The great problem with the statute involves same-sex couples with children.  It is increasingly common for one member of a same-sex partnership to have a child brought into the relationship from a prior opposite-sex marriage, as a result of adoption, or conceived via artificial insemination.  Call this the “pre-existing parent” in the same-sex partnership.  The pre-existing parent might want their same-sex partner to adopt any children brought into the relationship.  In such cases, the second partner might be perceived as a parent by the child or children, and the second partner might be ready and willing to adopt any child from a previous relationship.  However, if this adoption is finalized in Wisconsin, the statute operates to automatically terminate the parental rights of the pre-existing parent -– a patently unwanted result given a hope to achieve some degree of family unification through adoption.  For a judicial confirmation of the absurd result of the Wisconsin statute, see Interest of Angel Lace M., 184 Wis. 2d 492, 516 N.W. 2d 678 (1994).

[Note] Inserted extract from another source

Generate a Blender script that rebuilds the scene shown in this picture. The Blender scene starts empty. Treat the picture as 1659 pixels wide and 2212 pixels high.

What could be done to fix WIS. STA.  48.92?  A whole new statute allowing and facilitating adoption by same-sex partners would be the best solution, but one fears the state’s current hostility toward expanding gay rights would make this difficult to achieve.  Alternatively, one could change the existing statute to create an exception for same-sex partners seeking to adopt their partners’ children.  As noted above, the statute already includes a comparable exception for stepparents adopting their spouses’ children.  Stepparents, after all, would also consider it absurd if the act of adopting their stepchildren terminated the parental rights of the pre-existing parent in the relationship.